Looking back at the end of another quarter, it really does feel as though it's been a whole year, not just 10 weeks. Last year, when I was a freshman, I wasn't prepared for the fast pace of the quarter system, but I knew that just about every aspect of my life was going to very quickly and drastically change, at least in the beginning. As a sophomore, I’m still trying to get used to the chaotic blur that is daily life.
In chemistry, we have a concept of a system striving for and reaching equilibrium. For a reversible reaction, both sides of the equation will balance out and the system will stabilize. Components may be taken away or new ones may be introduced, but the system will react to counter those “stresses” and, given time, come back to equilibrium. Fascinating, isn’t it? In many ways, I see the same laws govern my life here (being a Biochemistry major, can you blame me?).

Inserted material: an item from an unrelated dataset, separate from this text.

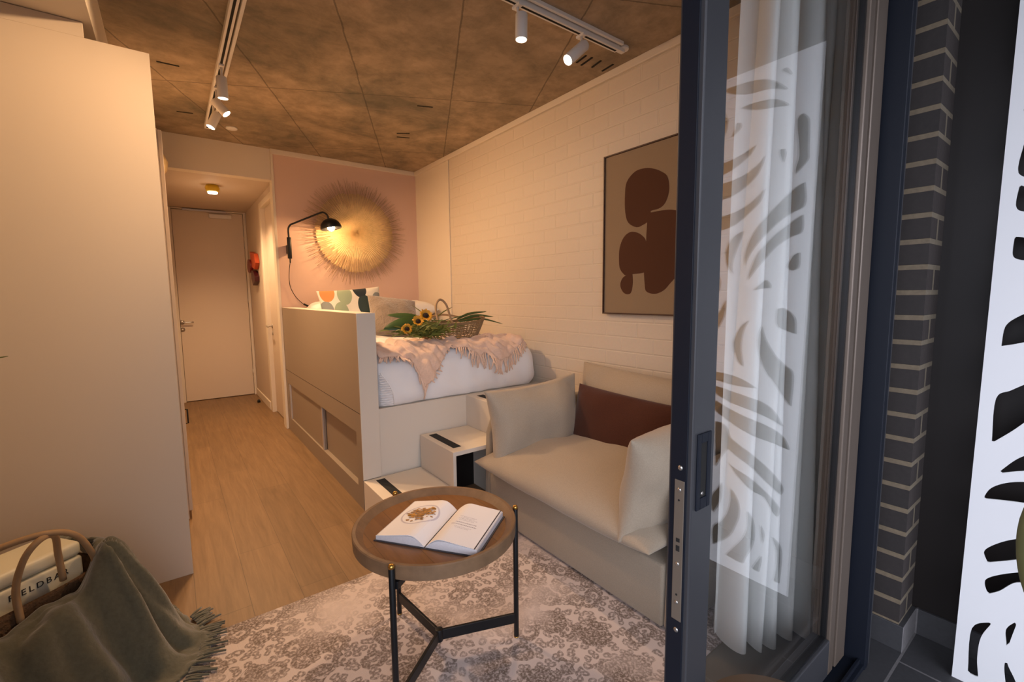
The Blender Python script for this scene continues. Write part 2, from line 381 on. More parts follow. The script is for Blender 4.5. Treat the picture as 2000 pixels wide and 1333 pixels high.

In the immortal words of Jhene Aiko, “Change is inevitable,” and especially this past quarter, I’ve felt the weight of those words. Learning to embrace and respond to change — within yourself, the people around you, your environment, and everything else — is so unspeakably crucial to evolving as a person and, more importantly, to being happy.
I decided I’m going to do things differently this time around. Starting off my second year, I had a vision of myself as the person I wanted to be and I decided that I was going to start taking steps to fulfill that vision. Of course, concurrently to my own development, all of the people close to me are going through their own evolutions. The way people look at me and treat me has changed, and my own interaction style with people is constantly going through adjustments. I’m trying to be courageous. I’m trying to be the person I’m supposed to be. Nobody said it’d be easy, though. Within my close friend group, a lot of dynamics have shifted, and I’ve become closer to people who I wasn’t close with before, and slightly distanced from some people that I was close with before. All of this has been uncomfortable at first, but that’s not a bad thing. It’s OK to be uncomfortable for a while — it teaches you to be flexible.
Meeting new people, building new relationships, and getting comfortable with myself is all a part of my ongoing journey, and I am reminded of this every quarter. This is how you evolve: have a vision of yourself, know who you are and who you want to be, and do not be afraid to make space for yourself. In the fast pace of university life, we are constantly being bombarded by stressors and new circumstances, but that is exactly why having a strong core and having personal rules is critical, because they allow you to branch out and respond to new situations without ever compromising being true to yourself. If you are always true to yourself, it’s hard to be anything less to anyone else.